Seorang teman kapok manggunakan fixie sebagai angkutan ngantor tiap harinya karna masalah "di seputar selangkangan". Sedangkan seorang pemula pernah nabrak motor saat ingin berhenti di perempatan yang ada lampu merahnya.

Persoalan ngerem memang menjadi masalah krusial. Yang sudah jago tentu tak masalah melakukan pengereman dengan teknik skid. Untuk itulah, bagi pemula sangat diwajibkan untuk memasang rem depan. Di beberapa negara seperti Amerika Serikat, Inggris, maupun Australia, setiap sepeda wajib memiliki rem jika digunakan di jalan raya.

Mengapa dipilih rem depan? Sebelum membaca jawaban pertanyaan ini, cobalah perhatikan kendaraan di sekitar kita. Motor misalnya, jika memiliki satu rem cakram bawaan pabrik pasti dipasang di roda depan. Begitu juga dengan mobil. Rem cakram ditaruh di depan sementara untuk roda belakang hanya digunakan rem tromol atau rem drum; dan kita tahu rem cakram lebih "menggigit" dibandingkan dengan rem tromol.

Saat kita mengerem sebuah kendaraan yang sedang melaju, titik gravitasi kendaraan itu akan berpindah ke depan. Hal ini bisa dirasakan saat kita di dalam kendaraan yang direm mendadak, tubuh kita akan terdorong ke depan. Akibat berpindahnya titik gravitasi itu, maka roda bagian belakang terangkat. Untuk kendaraan berat tentu tidak kentara. Berbeda dengan sepeda.
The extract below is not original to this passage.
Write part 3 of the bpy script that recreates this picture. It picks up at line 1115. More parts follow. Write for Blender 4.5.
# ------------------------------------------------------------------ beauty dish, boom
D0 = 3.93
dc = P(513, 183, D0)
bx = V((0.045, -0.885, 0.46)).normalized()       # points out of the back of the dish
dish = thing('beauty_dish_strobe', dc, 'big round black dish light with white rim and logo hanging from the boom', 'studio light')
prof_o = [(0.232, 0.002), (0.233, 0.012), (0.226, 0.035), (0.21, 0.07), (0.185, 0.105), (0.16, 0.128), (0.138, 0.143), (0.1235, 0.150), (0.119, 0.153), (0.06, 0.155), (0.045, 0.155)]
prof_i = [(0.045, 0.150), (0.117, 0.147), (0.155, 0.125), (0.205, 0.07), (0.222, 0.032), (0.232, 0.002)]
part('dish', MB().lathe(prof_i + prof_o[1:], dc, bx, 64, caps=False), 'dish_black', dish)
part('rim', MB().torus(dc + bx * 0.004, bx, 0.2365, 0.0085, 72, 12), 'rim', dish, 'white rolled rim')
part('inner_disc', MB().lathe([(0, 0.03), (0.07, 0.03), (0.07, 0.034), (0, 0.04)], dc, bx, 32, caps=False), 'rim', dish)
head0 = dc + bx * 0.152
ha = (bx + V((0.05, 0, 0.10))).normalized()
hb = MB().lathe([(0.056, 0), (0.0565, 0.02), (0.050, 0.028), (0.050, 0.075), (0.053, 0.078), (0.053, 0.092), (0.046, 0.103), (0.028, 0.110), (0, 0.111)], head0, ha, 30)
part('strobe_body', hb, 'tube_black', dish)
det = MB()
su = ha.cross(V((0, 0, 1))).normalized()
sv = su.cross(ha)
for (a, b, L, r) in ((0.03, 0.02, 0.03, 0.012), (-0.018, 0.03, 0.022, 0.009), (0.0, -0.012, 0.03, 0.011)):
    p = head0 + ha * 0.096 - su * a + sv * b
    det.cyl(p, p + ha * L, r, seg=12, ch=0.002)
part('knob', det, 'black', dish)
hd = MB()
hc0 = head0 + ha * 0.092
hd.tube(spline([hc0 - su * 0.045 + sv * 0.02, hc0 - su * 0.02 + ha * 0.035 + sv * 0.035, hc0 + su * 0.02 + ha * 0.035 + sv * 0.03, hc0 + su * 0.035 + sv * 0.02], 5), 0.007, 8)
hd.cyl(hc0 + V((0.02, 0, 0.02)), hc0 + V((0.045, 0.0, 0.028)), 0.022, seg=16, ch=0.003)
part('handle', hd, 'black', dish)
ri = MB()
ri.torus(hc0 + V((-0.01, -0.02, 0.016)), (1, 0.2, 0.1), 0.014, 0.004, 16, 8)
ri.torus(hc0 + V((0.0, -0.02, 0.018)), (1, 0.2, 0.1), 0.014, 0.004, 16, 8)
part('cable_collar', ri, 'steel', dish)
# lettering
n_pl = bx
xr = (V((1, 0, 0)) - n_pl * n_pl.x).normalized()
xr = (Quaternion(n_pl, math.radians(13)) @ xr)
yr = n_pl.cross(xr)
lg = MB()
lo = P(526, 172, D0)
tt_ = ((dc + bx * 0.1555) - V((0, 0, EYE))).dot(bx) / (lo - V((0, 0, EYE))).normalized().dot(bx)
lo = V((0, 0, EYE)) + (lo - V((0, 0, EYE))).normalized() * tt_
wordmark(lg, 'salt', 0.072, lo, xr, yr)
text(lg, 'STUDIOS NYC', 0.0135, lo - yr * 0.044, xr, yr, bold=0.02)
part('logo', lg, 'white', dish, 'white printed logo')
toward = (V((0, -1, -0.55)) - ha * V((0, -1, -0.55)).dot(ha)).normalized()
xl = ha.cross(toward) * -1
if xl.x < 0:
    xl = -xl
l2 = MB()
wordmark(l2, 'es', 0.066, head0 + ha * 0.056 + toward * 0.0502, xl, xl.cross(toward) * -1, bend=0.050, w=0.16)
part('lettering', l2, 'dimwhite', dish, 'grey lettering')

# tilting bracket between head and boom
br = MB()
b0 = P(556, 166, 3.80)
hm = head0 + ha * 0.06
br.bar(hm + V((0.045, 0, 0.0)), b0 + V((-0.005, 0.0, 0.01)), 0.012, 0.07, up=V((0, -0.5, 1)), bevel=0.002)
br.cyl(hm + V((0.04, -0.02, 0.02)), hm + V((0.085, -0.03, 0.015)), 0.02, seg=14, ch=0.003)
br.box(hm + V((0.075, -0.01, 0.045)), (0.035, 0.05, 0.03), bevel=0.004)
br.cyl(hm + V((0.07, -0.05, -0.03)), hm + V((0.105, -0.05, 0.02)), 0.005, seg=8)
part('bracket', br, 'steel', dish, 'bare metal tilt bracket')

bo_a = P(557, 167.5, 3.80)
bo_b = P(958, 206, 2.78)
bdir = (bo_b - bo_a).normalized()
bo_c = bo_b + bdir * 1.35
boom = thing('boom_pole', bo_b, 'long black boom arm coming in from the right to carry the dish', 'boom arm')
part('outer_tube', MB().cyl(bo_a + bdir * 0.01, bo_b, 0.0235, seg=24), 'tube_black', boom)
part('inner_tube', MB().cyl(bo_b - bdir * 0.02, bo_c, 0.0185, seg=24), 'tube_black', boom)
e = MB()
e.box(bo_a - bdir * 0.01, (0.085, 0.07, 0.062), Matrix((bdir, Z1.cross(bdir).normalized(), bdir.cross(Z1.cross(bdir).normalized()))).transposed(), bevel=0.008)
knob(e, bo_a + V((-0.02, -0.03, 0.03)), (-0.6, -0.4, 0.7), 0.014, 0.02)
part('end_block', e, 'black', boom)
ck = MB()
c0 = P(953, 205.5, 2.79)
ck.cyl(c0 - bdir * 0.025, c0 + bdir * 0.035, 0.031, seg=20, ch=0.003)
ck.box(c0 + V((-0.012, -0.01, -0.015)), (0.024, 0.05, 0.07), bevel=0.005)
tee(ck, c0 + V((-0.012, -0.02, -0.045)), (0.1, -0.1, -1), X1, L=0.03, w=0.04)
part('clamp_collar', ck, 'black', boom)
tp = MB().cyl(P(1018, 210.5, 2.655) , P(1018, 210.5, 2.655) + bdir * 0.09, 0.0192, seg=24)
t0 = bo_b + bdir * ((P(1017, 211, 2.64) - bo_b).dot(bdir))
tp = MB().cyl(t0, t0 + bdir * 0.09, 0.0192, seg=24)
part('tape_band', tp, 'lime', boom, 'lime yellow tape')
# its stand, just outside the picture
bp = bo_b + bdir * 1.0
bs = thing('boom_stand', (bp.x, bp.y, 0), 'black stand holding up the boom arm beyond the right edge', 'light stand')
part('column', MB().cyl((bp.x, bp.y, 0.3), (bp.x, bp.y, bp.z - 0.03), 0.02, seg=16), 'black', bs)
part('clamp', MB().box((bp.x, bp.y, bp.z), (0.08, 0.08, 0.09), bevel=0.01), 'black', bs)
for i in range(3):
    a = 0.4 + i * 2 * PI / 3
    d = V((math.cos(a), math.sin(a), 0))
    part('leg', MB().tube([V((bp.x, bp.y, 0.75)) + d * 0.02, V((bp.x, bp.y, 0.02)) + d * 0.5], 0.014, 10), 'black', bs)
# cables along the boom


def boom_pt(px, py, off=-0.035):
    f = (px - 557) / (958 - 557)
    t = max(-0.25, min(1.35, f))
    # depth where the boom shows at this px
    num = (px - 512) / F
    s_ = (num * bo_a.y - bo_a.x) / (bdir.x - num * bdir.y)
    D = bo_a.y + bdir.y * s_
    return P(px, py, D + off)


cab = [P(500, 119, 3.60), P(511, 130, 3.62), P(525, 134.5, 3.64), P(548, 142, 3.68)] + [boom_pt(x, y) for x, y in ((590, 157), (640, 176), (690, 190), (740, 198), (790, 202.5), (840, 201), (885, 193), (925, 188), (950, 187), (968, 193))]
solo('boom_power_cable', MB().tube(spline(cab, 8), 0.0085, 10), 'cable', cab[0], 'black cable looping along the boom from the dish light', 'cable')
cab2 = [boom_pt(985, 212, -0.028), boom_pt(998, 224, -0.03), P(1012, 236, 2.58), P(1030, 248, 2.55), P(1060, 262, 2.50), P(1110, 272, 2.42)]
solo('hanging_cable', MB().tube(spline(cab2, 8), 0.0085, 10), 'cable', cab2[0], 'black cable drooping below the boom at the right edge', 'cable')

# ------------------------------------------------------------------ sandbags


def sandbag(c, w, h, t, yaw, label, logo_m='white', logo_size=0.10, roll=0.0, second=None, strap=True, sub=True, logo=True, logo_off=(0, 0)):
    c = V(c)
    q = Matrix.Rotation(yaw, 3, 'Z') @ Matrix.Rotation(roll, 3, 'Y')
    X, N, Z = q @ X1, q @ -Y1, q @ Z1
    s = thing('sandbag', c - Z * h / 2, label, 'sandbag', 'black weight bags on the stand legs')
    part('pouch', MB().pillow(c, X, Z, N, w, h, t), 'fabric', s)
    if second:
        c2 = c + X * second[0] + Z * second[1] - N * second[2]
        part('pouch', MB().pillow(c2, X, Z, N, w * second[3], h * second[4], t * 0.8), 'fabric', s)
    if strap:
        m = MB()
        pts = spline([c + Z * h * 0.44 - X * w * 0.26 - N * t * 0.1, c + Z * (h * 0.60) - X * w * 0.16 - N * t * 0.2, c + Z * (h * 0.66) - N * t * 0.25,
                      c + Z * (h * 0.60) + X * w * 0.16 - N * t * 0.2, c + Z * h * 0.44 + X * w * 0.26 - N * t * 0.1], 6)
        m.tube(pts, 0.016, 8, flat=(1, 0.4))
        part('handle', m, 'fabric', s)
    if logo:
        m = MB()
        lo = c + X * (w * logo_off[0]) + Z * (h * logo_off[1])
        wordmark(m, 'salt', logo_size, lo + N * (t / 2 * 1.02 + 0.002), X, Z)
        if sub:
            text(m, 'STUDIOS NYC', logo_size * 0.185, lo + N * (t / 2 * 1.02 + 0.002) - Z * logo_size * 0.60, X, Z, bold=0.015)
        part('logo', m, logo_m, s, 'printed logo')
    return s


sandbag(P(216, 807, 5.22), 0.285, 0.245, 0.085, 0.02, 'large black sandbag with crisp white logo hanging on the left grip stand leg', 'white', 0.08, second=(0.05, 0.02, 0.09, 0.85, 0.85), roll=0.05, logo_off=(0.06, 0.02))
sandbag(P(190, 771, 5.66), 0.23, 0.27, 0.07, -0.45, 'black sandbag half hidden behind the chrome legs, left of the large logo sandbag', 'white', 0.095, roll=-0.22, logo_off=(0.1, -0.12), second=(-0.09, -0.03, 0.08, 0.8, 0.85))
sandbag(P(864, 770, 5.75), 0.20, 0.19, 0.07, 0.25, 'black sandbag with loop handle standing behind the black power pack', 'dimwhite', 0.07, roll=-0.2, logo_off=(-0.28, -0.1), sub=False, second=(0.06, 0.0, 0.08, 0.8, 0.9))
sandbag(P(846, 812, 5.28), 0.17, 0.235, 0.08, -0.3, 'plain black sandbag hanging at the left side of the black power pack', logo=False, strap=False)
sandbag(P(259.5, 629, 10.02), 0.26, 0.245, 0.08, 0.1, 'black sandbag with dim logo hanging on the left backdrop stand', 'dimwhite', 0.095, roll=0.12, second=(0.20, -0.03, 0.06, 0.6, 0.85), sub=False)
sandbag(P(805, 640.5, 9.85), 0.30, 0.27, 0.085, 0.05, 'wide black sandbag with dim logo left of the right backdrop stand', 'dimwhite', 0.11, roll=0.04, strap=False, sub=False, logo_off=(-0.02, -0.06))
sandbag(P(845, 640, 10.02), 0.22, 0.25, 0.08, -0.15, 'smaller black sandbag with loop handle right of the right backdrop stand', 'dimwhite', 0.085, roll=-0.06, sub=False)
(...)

Nah, apa gunanya mengerem roda belakang yang kehilangan daya gigit ke permukaan? Dengan mengerem laju roda depan, maka kendaraan pun akan lebih cepat berhenti. Kalaupun ada rem belakang, maka porsi pengereman pun tetap lebih banyak untuk rem depan. Ada yang menggunakan rumus 75-25 (75% pengereman roda depan, dan 25% roda belakang) atau 60-40 (60% rem depan, 40% rem belakang).

Saat ini sudah banyak toko sepeda yang menjual sepeda fixie. Kepopulerannya menjadikan tren bersepeda bangkit kembali. Mau beli jadi atau merakit sendiri semua berpulang ke kemampuan dana. Juga selera.

Meski "kurang bergaya" atau malah dibilang mati gaya, tapi menggunakan asesoris pengaman bersepeda seperti helm, kaca mata, dan sarung tangan membuat bersepeda Anda menjadi lebih aman.